I have read, that the demons fear the water, the water to them basically is the abyss. According to that thesis, the word abyss is in most instances related to large bodies of water.

This was rather a kind of irony, the demons did not want to go to the abyss, but when they went into the pigs the pigs ran into the water (I do not think that the demons caused this) and the demons went to the abyss anyway.

^^^ True, the term means “swirling depths” and was connected in Jewish typology to any dangerously large body of water, whether the lake of Galilee or the Dead Sea or the ocean.

I gather that some kind of dramatic irony is intended with the pigs, too: they might be looking for water in dry places (whatever that actually means) but they don’t want to go back into the swirling depths, yet they end up there anyway when the pigs drown themselves in the natural swirling depths.

Hmmm, yes, that’s a more plausible explanation. Given the context, and what is said in Luke 11:24-26, the demons seem to need a physical body in order to get to “feel secure” and/or to escape the abyss. “Abyss” (Gk. ἄβυσσος) literally means “no bottom” or “bottomless”, and deep water certainly seems to convey this image.

The paper you linked in your previous post, the one by Kim Papaioannou, goes into some detail on explaining how the Abyss can be seen as a place of temporal judgement, Hades, the grave (Sheol), or even Gehenna (Papaioannu, 2004, pp. 164-172).
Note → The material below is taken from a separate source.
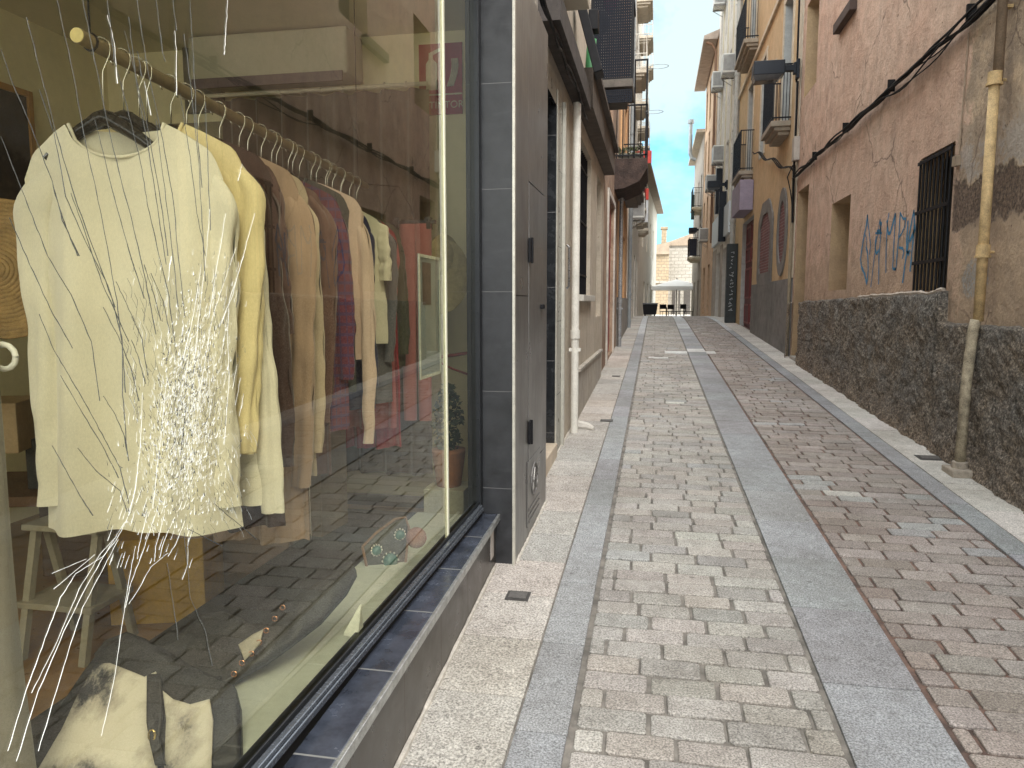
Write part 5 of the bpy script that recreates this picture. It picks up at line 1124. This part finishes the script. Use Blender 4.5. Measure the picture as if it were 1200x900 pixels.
q = MB(); q.box(2.12, 2.34, 28.9, 29.15, 4.76, 6.4); q.box(2.1, 2.34, 27.0, 27.2, 3.6, 5.3); single(q, 'banner_box', MATS['lamp_black'], 'dark vertical lightbox sign fixed below the second lantern', 'sign')
q = MB(); q.box(1.78, 1.95, 41.45, 41.6, 5.9, 7.2); single(q, 'vertical_sign', mat('teal_sign', (.03,.07,.07), .5), 'dark teal vertical sign hanging over the far right end', 'sign')
q = MB(); q.box(1.72, 2.1, 41.05, 41.10, 3.95, 4.85); single(q, 'dark_banner', mat('banner_navy', (.02,.022,.04), .6), 'dark cloth hanging from the far right balcony', 'banner')
# drain covers
def cover(px, py, w, d, lab):
    a = ray(px, py); t = H/(.037*a.y-a.z); x, y = a.x*t, a.y*t; q = MB(); z = gz(y)+.003
    q.prism([(x-w/2, y-d/2, gz(y-d/2)+.002), (x+w/2, y-d/2, gz(y-d/2)+.002), (x+w/2, y+d/2, gz(y+d/2)+.002), (x-w/2, y+d/2, gz(y+d/2)+.002)], (0, 0, .003))
    o = single(q, 'utility_cover', mat('cast_iron', (.09,.085,.08), .6, .5, .3, 40), lab, 'utility cover', 'small utility covers in the pavements')
    k = MB(); k.prism([(-w*.38, -d*.34, .0045-.037*d*.0), (w*.38, -d*.34, .0045), (w*.38, d*.34, .0055), (-w*.38, d*.34, .0055)], (0, 0, .002)); k.v = [(a_, b_, c_+.037*b_+d*.0185) for a_, b_, c_ in k.v]
    oo = k.build('lid', mat('cast_iron_lid', (.16,.15,.14), .5, .4, .3, 60), None); oo.parent = o
cover(607, 699, .11, .10, 'square iron cover in the left pavement beside the tiled pillar'); cover(711, 493, .13, .12, 'small dark cover in the left pavement halfway up'); cover(722, 441, .12, .12, 'far small cover in the left pavement near the crest'); cover(1092, 537, .22, .16, 'dark iron cover in the right pavement near the drainpipe')
# ============================================================ SQUARE BEYOND THE CREST
ub = empty('parasol', (1.35, 50, gz(50)), 'large white parasol over the cafe terrace in the square', 'parasol')
zt = 2.98; q = MB(); cx, cy = 1.35, 50.
P8 = [(cx+2.1*math.cos(a*math.pi/2+math.pi/4)*1.1, cy+2.1*math.sin(a*math.pi/2+math.pi/4)*1.1, 2.5) for a in range(4)]
for i in range(4): q.add([(cx, cy, zt), P8[i], P8[(i+1) % 4]], [(0, 1, 2)]); a, b = P8[i], P8[(i+1) % 4]; q.quad(a, b, (b[0], b[1], 2.28), (a[0], a[1], 2.28))
q.keep = True; q.build('canopy', mat('canvas_white', (.82,.82,.80), .9, 0, .04), ub)
q = MB(); q.tube([(cx, cy, gz(50)), (cx, cy, zt+.1)], .035, 10); q.box(cx-.3, cx+.3, cy-.3, cy+.3, gz(50), gz(50)+.07); q.build('pole', mat('pole_dark', (.12,.10,.08), .5), ub)
def chair(x, y, rz, lab):
    r = empty('cafe_chair', (x, y, gz(y)), lab, 'chair', 'cafe chairs under the parasol', rz=rz); M_ = ROOT[r]
    def bl(q, n_, m_): q.v = [tuple(M_ @ Vector(v)) for v in q.v]; return q.build(n_, m_, r)
    q = MB(); q.box(-.22, .22, -.22, .22, .43, .47); bl(q, 'seat', black)
    q = MB(); q.box(-.22, .22, .2, .23, .6, .88); q.tube([(-.2, .215, .45), (-.2, .23, .9)], .015, 6); q.tube([(.2, .215, .45), (.2, .23, .9)], .015, 6); bl(q, 'backrest', black)
    for sx in (-.2, .2):
        for sy in (-.2, .2): q = MB(); q.tube([(sx, sy, 0), (sx*.95, sy*.95, .44)], .014, 6); bl(q, 'leg', black)
for i, (x, y, a) in enumerate(((.55, 46.5, .4), (1.05, 47.2, 2.6), (1.5, 46.2, -.8), (2.0, 47., 1.2))): chair(x, y, a, ['leftmost black cafe chair under the white parasol', 'black cafe chair just left of the parasol pole', 'black cafe chair just right of the parasol pole', 'rightmost black cafe chair by the far right wall'][i])
for i, (x, y) in enumerate(((.7, 47.6), (1.75, 47.4))):
    r = empty('cafe_table', (x, y, gz(y)), ['round cafe table with white cloth at the left under the parasol', 'round cafe table with white cloth at the right under the parasol'][i], 'table', 'cafe tables')
    q = MB(); q.tube([(x, y, gz(y)+.72), (x, y, gz(y)+.75)], .38, 20); q.build('table_top', mat('cloth_white', (.78,.78,.75), .8), r); q = MB(); q.tube([(x, y, gz(y)), (x, y, gz(y)+.72)], .03, 8); q.tube([(x, y, gz(y)), (x, y, gz(y)+.03)], .2, 12); q.build('stand', black, r)
q = MB(); q.tube([(2.35, 46, gz(46)), (2.35, 46, 2.0)], .05, 8); single(q, 'bollard_post', black, 'dark upright post beside the cafe chairs at the right', 'post')
wb = empty('waste_bin', (-.22, 34, gz(34)), 'black wheeled waste container just behind the crest at the left', 'bin')
q = MB(); z0 = gz(34); q.prism([(-.52, 34.0, z0+.08), (.05, 34.0, z0+.08), (.11, 34.0, 1.40), (-.56, 34.0, 1.40)], (0, .6, 0)); q.build('body', black, wb, bev=.03)
q = MB(); q.prism([(-.58, 33.96, 1.402), (.13, 33.96, 1.402), (.10, 34., 1.46), (-.55, 34., 1.46)], (0, .66, 0)); q.build('lid', mat('bin_lid', (.03,.03,.032), .4), wb, bev=.01)
for x in (-.45, -.02): q = MB(); q.tube([(x-.03, 34.5, z0+.08), (x+.03, 34.5, z0+.08)], .08, 12); q.build('wheel', rubberb, wb)
bb = empty('stone_building', (1.4, 74, .3), 'beige stone building closing the far end of the street behind the parasol', 'building')
stn = brickmat('ashlar', (.36,.33,.28), (.42,.385,.33), (.26,.24,.20), .7, .32, 'xz'); stn2 = brickmat('ashlar_gold', (.34,.255,.16), (.38,.30,.20), (.24,.19,.13), .5, .28, 'xz')
q = MB(); q.box(1.2, 7, 74, 80, -.5, 6.9); q.build('wall', stn, bb)
q = MB(); q.box(-4, 1.18, 72.5, 80, -.5, 6.0); q.build('side_wall', stn2, bb)
q = MB(); q.prism([(1.0, 73.8, 6.901), (7.2, 73.8, 6.901), (7.2, 73.8, 7.9), (3.5, 73.8, 8.1), (1.0, 73.8, 7.2)], (0, 6.4, 0)); q.prism([(-4.2, 72.2, 6.001), (1.19, 72.2, 6.001), (1.19, 72.2, 7.15), (-4.2, 72.2, 5.9)], (0, 1.4, 0)); q.build('roof', mat('clay_roof', (.33,.26,.19), .9, 0, .2, 2), bb)
q = MB(); q.box(.45, .95, 75, 76, 6.5, 8.6); q.box(.35, 1.05, 74.9, 76.1, 8.601, 8.8); q.build('chimney', stn2, bb)
q = MB(); q.box(1.6, 1.9, 73.9, 74.0, .3, 3.0); q.box(2.2, 2.35, 73.9, 74.0, .3, 3.); q.box(2.7, 3.3, 73.9, 74.0, .3, 3.2); q.build('door', mat('far_dark', (.08,.07,.06), .8), bb)
q = MB(); q.box(-4, 8, 73.6 if False else 72.3, 72.49, 3.3, 3.5); q.build('string_course', stn, bb)
# ============================================================ SKY, SUN, CAMERA
sc_ = bpy.context.scene; w = bpy.data.worlds.new('World'); sc_.world = w; w.use_nodes = True; t = w.node_tree; t.nodes.clear()
SUN_EL, SUN_AZ = 46., 158.   # azimuth clockwise from +Y: the sun stands behind the camera, a little to its right
o = N(t, 'ShaderNodeOutputWorld'); bg = N(t, 'ShaderNodeBackground'); sky = N(t, 'ShaderNodeTexSky'); sky.sky_type = 'NISHITA'; sky.sun_disc = False
sky.sun_elevation = R(SUN_EL); sky.sun_rotation = R(SUN_AZ); sky.air_density = 1.0; sky.dust_density = 1.5; sky.ozone_density = 1.
tc = N(t, 'ShaderNodeTexCoord'); S_ = xyz(t, tc.outputs['Generated'])
zc = mth(t, 'ADD', mth(t, 'MAXIMUM', S_[2], 0.), .12)
cb = N(t, 'ShaderNodeCombineXYZ'); t.links.new(mth(t, 'DIVIDE', S_[0], zc), cb.inputs[0]); t.links.new(mth(t, 'DIVIDE', S_[1], zc), cb.inputs[1])
n1 = noise_n(t, sc(t, cb.outputs[0], (1., .45, 1.)), 1.5, 7, .58)
cf = ramp(t, n1, [(.36, (0,0,0)), (.54, (1,1,1))])
low = mrange(t, S_[2], .06, .26, .35, 1.)
skc = mixc(t, 1., sky.outputs[0], (.30, .70, .72), 'MULTIPLY')
over = mth(t, 'MAXIMUM', mrange(t, S_[2], .36, .62), mrange(t, S_[1], .55, .25))
front = mixc(t, mth(t, 'MULTIPLY', cf, low), mixc(t, 1., sky.outputs[0], (.22, .56, .68), 'MULTIPLY'), (1.95, 2.4, 2.5))
col = mixc(t, over, front, mixc(t, ramp(t, n1, [(.3, (0,0,0)), (.7, (1,1,1))]), (7.2, 7.8, 8.3), (8.6, 8.7, 8.6)))
t.links.new(col, bg.inputs[0]); bg.inputs[1].default_value = .14; t.links.new(bg.outputs[0], o.inputs[0])
sd = bpy.data.lights.new('sun', 'SUN'); sd.energy = 1.2; sd.angle = R(28); sd.color = (1., .96, .91); so = bpy.data.objects.new('sun', sd); C.objects.link(so)
el, az = R(SUN_EL), R(SUN_AZ); d = Vector((math.sin(az)*math.cos(el), math.cos(az)*math.cos(el), math.sin(el))); so.rotation_euler = (-d).to_track_quat('-Z', 'Y').to_euler(); so.location = (0, -10, 20)
cd = bpy.data.cameras.new('camera'); co = bpy.data.objects.new('camera', cd); C.objects.link(co); sc_.camera = co
cd.sensor_width = 36; cd.lens = 36*F/1200; cd.clip_start = .05; cd.clip_end = 3000
co.location = (0, 0, H); co.matrix_world = Matrix(((rt.x, up.x, -fw.x, 0), (rt.y, up.y, -fw.y, 0), (rt.z, up.z, -fw.z, H), (0, 0, 0, 1)))
sc_.view_settings.view_transform = 'Standard'; sc_.view_settings.look = 'None'; sc_.view_settings.exposure = 1.64; sc_.view_settings.gamma = 1
sc_.cycles.max_bounces = 10; sc_.cycles.transparent_max_bounces = 12; sc_.cycles.diffuse_bounces = 5; sc_.cycles.glossy_bounces = 4
sc_.cycles.use_denoising = True; sc_.cycles.sample_clamp_indirect = 6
It can simply mean a place of awaiting until judgement for spiritual creatures, or a metaphor for some body of water.

Well, as I said above, ἄβυσσος literally means “no bottom” or “bottomless”, but in the case of a lake or an ocean, I guess it can mean “swirling depths”, or more accurately, “swirling ‘depthless’.”

Revelation 9:2 has:

And it opened the pit of the abyss; and there went up smoke out of the pit as [the] smoke of a great furnace; and the sun and the air were darkened with the smoke of the pit.

“Pit” can also be translated with “well”:

perseus.tufts.edu/hopper/tex … 3Dfre%2Far

So maybe also here the abyss is related to water, I always was frightened by the deep water, there are also verses that might suggest that the deep sea is related to demonic forces.